What you need to do:
From the first line of the data below through the line holding "above the floor", output each line exactly and leave the pictures out.

Data shown:
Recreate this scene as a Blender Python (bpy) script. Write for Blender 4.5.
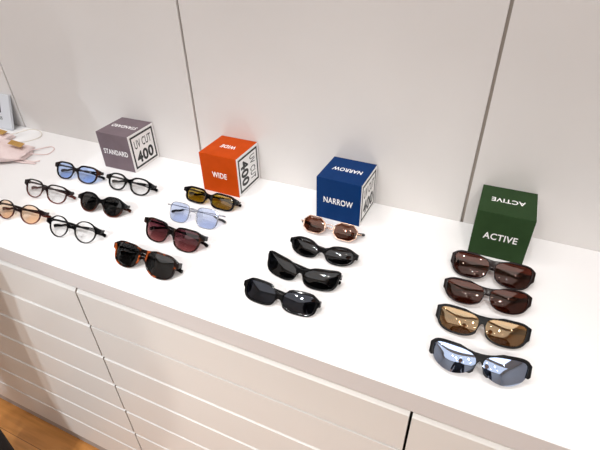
import bpy, bmesh, math, random
from mathutils import Vector, Matrix, Euler
for o in list(bpy.data.objects): bpy.data.objects.remove(o)
SC = bpy.context.scene
COL = SC.collection
R = math.radians
random.seed(7)
ZT = 0.868                      # height of the counter top above the floor

# ------------------------------------------------------------------ camera
cam = bpy.data.cameras.new('camera'); co = bpy.data.objects.new('camera', cam); COL.objects.link(co)
cam.sensor_fit = 'HORIZONTAL'; cam.sensor_width = 36.0; cam.lens = 456.378 / 600 * 36
cam.clip_start = 0.02
yw, pt, rl = R(-25.1275), R(35.5963), R(-1.2997)
fw = Vector((math.sin(yw)*math.cos(pt), math.cos(yw)*math.cos(pt), -math.sin(pt)))
rt = fw.cross(Vector((0, 0, 1))).normalized(); up = rt.cross(fw)
c_, s_ = math.cos(rl), math.sin(rl)
r2 = c_*rt + s_*up; u2 = -s_*rt + c_*up
co.matrix_world = Matrix(((r2.x, u2.x, -fw.x, 0.20468), (r2.y, u2.y, -fw.y, -0.87186), (r2.z, u2.z, -fw.z, ZT+0.57303), (0, 0, 0, 1)))
SC.camera = co

# ------------------------------------------------------------------ world, lights, exposure
w = bpy.data.worlds.new('room_light'); SC.world = w; w.use_nodes = True
bg = w.node_tree.nodes['Background']; bg.inputs[0].default_value = (1.0, 0.97, 0.94, 1); bg.inputs[1].default_value = 0.35
SC.view_settings.view_transform = 'Standard'; SC.view_settings.look = 'None'
SC.view_settings.gamma = 1.0; SC.view_settings.use_curve_mapping = False
SC.view_settings.exposure = 0.0
def area(name, loc, target, sx, sy, power, col=(1, .96, .92)):
    l = bpy.data.lights.new(name, 'AREA'); l.shape = 'RECTANGLE'; l.size = sx; l.size_y = sy; l.energy = power; l.color = col
    o = bpy.data.objects.new(name, l); COL.objects.link(o); o.location = loc
    o.rotation_euler = (Vector(target)-Vector(loc)).to_track_quat('-Z', 'Y').to_euler(); return o
def spot(name, loc, target, power, angle, rad, col=(1, .95, .88)):
    l = bpy.data.lights.new(name, 'SPOT'); l.energy = power; l.spot_size = R(angle); l.spot_blend = 1.0; l.shadow_soft_size = rad; l.color = col
    o = bpy.data.objects.new(name, l); COL.objects.link(o); o.location = loc
    o.rotation_euler = (Vector(target)-Vector(loc)).to_track_quat('-Z', 'Y').to_euler(); return o
area('counter_fill_area', (-0.55, -0.95, 2.76), (-0.55, -0.95, 0), 4.2, 0.9, 29, (.96, .98, 1))  # added soft source for wall, counter and lens tops; no known fixture
spot('counter_spotlight', (-0.80, -0.55, 2.70), (-0.65, -0.46, ZT), 27, 70, .03, (.97, .98, 1))
spot('counter_spotlight', (0.05, -0.60, 2.70), (0.20, -0.48, ZT), 23, 70, .03, (.97, .98, 1))
spot('aisle_spotlight', (-0.6, -2.3, 2.70), (-0.85, -0.5, 0.20), 120, 46, .03, (.86, .94, 1))
spot('aisle_spotlight', (-0.4, -2.5, 2.70), (-0.2, -0.5, 0.15), 122, 46, .03, (1, .97, .93))
spot('aisle_spotlight', (0.9, -2.3, 2.70), (0.0, -0.5, 0.15), 95, 46, .03, (1, .95, .88))
area('aisle_fill_area', (-0.2, -2.9, 2.76), (-0.2, -2.9, 0), 4.6, 2.2, 36, (.96, .98, 1))  # broad dim fill added to lift drawers and room, not a real panel

# ------------------------------------------------------------------ materials
def lin(c):
    return tuple((x/12.92 if x <= .04045 else ((x+.055)/1.055)**2.4) for x in [v/255 for v in c]) + (1,)
def mat(name, rgb, rough=.5, metal=0.0, spec=.5, coat=0.0, linear=None):
    m = bpy.data.materials.new(name); m.use_nodes = True
    b = m.node_tree.nodes['Principled BSDF']
    b.inputs['Base Color'].default_value = linear or lin(rgb); b.inputs['Roughness'].default_value = rough
    b.inputs['Metallic'].default_value = metal; b.inputs['Specular IOR Level'].default_value = spec
    b.inputs['Coat Weight'].default_value = coat
    return m
def N(m, t, **k):
    n = m.node_tree.nodes.new(t)
    for a, v in k.items(): setattr(n, a, v)
    return n
def noisy(name, rgb1, rgb2, scale, rough=.5, bump=0.0, stretch=(1, 1, 1), detail=4, lo=.35, hi=.65, spec=.5, space='Object', bscale=None):
    m = mat(name, rgb1, rough, spec=spec); L = m.node_tree.links; b = m.node_tree.nodes['Principled BSDF']
    tc = N(m, 'ShaderNodeTexCoord'); mp = N(m, 'ShaderNodeMapping'); mp.inputs['Scale'].default_value = stretch
    L.new(tc.outputs[space], mp.inputs[0])
    nz = N(m, 'ShaderNodeTexNoise'); nz.inputs['Scale'].default_value = scale; nz.inputs['Detail'].default_value = detail
    L.new(mp.outputs[0], nz.inputs['Vector'])
    cr = N(m, 'ShaderNodeValToRGB'); cr.color_ramp.elements[0].position = lo; cr.color_ramp.elements[1].position = hi
    cr.color_ramp.elements[0].color = lin(rgb1); cr.color_ramp.elements[1].color = lin(rgb2)
    L.new(nz.outputs[0], cr.inputs[0]); L.new(cr.outputs[0], b.inputs['Base Color'])
    if bump:
        bp = N(m, 'ShaderNodeBump'); bp.inputs['Strength'].default_value = bump; bp.inputs['Distance'].default_value = .001
        L.new(nz.outputs[0], bp.inputs['Height']); L.new(bp.outputs[0], b.inputs['Normal'])
    return m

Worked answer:
Recreate this scene as a Blender Python (bpy) script. Write for Blender 4.5.
import bpy, bmesh, math, random
from mathutils import Vector, Matrix, Euler
for o in list(bpy.data.objects): bpy.data.objects.remove(o)
SC = bpy.context.scene
COL = SC.collection
R = math.radians
random.seed(7)
ZT = 0.868                      # height of the counter top above the floor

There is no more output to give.